Dans l'espoir de concurrencer les importateurs, Vinapimex a baissé par deux fois les prix du papier au cours de l'année 2002. Entretemps, les coûts de la production de papier ont augmenté en octobre, lorsque le gouvernement a augmenté le prix de l'électricité. Vinapimex a sollicité au gouvernement de ramener les charges d'électricité aux niveaux d'avant octobre 2002 et essaie d'obtenir également d'autres subventions gouvernementales telles que des crédits à taux préférentiels et une réduction de la TVA.

Les perspectives d'avenir de Vinapimex ne sont pas bonnes. Cette année, d'après les normes de la Zone de libre commerce de la ASEAN, le Vietnam doit réduire les tarifs d'importation de papier et les faire passer de 50% à 20%.

En 2000, Dang Van Chu, ministre de l'Industrie au Vietnam, a déclaré à la revue Pulp and Paper International que la stratégie du Vietnam concernant l'industrie papetière de la prochaine décennie était claire. "En dix ans, nous voulons approvisionner 80-90% de la demande interne, au moyen d'un taux de croissance de 10,4% par an" a-t-il dit. Et il a rajouté que le Vietnam espère également augmenter sa participation sur le marché international.
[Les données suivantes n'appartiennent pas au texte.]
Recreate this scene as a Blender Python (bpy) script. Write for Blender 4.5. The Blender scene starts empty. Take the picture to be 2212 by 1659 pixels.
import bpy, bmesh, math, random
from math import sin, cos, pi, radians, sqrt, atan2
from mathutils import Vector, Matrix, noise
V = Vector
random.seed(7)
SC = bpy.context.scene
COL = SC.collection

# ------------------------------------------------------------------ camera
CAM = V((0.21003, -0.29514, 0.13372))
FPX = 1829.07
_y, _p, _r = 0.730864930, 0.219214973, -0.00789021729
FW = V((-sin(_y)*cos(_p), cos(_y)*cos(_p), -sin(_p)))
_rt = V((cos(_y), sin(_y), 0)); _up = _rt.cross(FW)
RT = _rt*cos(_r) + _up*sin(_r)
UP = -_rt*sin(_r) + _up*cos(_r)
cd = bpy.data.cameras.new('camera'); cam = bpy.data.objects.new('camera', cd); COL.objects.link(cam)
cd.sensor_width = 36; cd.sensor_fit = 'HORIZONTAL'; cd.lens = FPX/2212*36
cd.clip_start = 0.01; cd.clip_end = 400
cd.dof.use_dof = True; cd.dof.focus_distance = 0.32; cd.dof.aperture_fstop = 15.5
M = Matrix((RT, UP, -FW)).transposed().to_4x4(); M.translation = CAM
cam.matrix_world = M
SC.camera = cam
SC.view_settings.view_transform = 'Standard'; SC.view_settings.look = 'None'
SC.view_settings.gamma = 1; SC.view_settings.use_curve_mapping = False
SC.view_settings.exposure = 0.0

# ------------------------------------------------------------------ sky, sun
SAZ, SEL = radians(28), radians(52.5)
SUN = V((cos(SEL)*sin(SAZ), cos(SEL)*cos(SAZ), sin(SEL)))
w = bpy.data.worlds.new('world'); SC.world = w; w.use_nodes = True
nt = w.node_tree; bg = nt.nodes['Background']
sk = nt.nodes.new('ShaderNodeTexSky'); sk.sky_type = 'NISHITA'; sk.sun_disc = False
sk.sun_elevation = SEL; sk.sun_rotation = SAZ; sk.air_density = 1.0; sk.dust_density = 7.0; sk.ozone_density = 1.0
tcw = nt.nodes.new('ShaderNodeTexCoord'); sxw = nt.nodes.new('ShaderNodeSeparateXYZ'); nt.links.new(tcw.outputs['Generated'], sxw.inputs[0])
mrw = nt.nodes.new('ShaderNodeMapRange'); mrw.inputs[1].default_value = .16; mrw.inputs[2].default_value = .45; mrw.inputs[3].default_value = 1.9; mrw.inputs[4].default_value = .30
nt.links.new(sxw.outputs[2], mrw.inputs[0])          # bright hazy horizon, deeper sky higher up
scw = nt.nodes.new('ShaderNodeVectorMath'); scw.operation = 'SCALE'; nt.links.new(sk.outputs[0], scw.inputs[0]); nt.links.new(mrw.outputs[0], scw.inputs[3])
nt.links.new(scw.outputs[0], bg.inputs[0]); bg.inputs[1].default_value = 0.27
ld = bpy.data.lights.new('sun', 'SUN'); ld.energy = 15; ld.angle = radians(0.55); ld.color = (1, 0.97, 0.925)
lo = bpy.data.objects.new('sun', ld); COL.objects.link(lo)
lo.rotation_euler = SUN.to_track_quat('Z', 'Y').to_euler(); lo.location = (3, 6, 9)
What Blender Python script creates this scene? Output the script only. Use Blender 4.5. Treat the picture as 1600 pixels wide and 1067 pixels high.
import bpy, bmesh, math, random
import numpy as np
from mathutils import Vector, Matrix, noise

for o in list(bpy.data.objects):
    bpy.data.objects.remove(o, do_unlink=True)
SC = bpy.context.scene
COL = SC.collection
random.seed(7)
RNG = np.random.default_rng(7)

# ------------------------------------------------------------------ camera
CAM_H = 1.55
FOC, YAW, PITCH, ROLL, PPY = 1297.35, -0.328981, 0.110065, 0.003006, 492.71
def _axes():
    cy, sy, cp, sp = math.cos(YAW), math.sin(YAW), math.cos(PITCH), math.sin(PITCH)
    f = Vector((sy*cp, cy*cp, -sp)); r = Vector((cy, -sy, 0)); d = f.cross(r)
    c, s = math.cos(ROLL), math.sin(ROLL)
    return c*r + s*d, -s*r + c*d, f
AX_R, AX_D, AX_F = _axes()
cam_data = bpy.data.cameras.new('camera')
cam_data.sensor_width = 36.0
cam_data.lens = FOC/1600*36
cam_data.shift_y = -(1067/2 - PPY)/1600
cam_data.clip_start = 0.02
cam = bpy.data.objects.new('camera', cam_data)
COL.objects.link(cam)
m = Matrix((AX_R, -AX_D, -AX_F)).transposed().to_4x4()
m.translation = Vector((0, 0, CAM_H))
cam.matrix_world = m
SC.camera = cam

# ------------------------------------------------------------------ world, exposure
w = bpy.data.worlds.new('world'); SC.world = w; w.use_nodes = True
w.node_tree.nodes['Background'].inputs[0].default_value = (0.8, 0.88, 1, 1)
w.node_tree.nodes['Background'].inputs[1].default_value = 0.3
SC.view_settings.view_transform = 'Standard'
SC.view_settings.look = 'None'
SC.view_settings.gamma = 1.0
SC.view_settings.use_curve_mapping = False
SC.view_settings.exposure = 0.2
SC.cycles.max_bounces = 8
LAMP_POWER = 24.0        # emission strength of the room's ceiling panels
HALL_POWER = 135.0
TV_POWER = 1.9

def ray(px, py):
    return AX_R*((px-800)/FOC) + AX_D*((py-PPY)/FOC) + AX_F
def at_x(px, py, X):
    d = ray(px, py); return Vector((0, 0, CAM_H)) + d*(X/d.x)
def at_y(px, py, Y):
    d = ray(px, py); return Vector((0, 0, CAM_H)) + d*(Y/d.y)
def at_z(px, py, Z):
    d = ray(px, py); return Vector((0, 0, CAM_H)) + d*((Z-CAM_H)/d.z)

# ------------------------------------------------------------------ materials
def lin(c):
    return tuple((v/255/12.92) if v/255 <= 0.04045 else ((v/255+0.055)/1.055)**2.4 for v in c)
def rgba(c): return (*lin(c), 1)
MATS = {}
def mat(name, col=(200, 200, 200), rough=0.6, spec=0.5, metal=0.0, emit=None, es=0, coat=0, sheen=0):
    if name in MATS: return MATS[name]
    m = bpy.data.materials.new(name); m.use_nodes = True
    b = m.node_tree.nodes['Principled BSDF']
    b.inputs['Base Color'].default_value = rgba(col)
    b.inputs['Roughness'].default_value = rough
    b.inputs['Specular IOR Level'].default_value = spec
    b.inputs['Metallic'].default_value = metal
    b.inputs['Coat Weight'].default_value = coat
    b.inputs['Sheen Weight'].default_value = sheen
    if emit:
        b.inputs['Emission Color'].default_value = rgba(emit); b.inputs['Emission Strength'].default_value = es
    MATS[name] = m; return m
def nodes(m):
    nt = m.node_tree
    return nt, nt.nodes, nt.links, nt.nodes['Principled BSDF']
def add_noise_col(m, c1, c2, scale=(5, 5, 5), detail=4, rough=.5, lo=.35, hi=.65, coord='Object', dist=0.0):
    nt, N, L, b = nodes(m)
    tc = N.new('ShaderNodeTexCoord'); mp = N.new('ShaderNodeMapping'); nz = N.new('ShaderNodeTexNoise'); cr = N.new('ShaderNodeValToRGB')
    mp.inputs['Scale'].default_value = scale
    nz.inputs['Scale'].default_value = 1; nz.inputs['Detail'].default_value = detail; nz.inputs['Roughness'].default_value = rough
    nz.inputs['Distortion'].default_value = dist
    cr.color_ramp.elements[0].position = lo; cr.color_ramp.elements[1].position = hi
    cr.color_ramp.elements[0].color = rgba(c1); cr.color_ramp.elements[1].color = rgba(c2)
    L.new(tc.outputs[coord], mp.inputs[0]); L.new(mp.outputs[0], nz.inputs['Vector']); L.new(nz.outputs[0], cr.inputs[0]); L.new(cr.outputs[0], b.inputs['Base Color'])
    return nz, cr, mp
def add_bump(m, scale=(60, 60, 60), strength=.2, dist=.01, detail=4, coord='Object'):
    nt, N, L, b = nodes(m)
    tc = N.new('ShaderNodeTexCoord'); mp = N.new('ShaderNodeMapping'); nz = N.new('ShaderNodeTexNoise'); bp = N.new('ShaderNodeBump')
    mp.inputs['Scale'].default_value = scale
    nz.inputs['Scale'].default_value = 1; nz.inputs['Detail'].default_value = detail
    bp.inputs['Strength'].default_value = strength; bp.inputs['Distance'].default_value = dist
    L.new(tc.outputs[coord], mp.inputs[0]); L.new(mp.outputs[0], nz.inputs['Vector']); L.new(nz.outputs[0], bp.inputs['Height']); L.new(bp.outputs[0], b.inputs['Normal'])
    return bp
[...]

À peine deux ans plus tard, les prévisions se sont écroulées. En juillet 2002, le premier ministre adjoint Nguyen Tan Dung a demandé au ministre de l'Industrie
d'ajuster son plan de développement de l'industrie papetière jusqu'en 2010. Dung a établi que toutes les nouvelles usines de papier devront tenir compte des plans d'approvisionnement en matière première.

Entretemps, Vinapimex poursuit ses plans d'expansion industrielle. La construction d'une usine de pâte à papier Phu Tho est envisagée, de 250 000 tonnes annuelles de capacité, destinées à l'approvisionnement de la plus grande usine de cellulose et de papier du Vietnam, située à Bai Bang.

En octobre 2002, le gouvernement a approuvé les plans de Vinapimex concernant la construction d'une usine de cellulose et de papier, dont le coût s'élève à 104 millions de dollars, dans la province de Thanh Hoa. Sa capacité de production sera de 50 000 tonnes de cellulose et 60 000 tonnes de papier par an.

Dans la province de Lam Dong, Vinapimex envisage d'installer une usine de cellulose de 250 millions de dollars, d'une capacité allant de 200 000 à 400 000 tonnes par an. Le vice-président du Comité populaire de Lam Dong, Hoang Si Son, a déclaré au Vietnam Economic Times que "Vinapimex a planté 10 000 hectares qui viennent s'ajouter aux 30 000 déjà existants; nous envisageons d'augmenter la couverture forestière à 135 000 hectares".

Apparemment, Vinapimex considère que la construction de nouvelles usines de cellulose et de papier est le seul moyen de survivre en tant qu'entreprise. Elle peut bien évidemment construire de plus en plus d'entrepôts de plus en plus grands pour stocker les masses de papier peu rentable qu'elle produit. Par la suite, elle peut se tourner vers le gouvernement et les agences de coopération internationale pour obtenir les subventions nécessaires au financement de sa bureaucratie. Par contre, les impacts sur les communautés rurales vietnamiennes, sur leurs forêts et sur leurs moyens de vie ne seront pas résolus aussi facilement.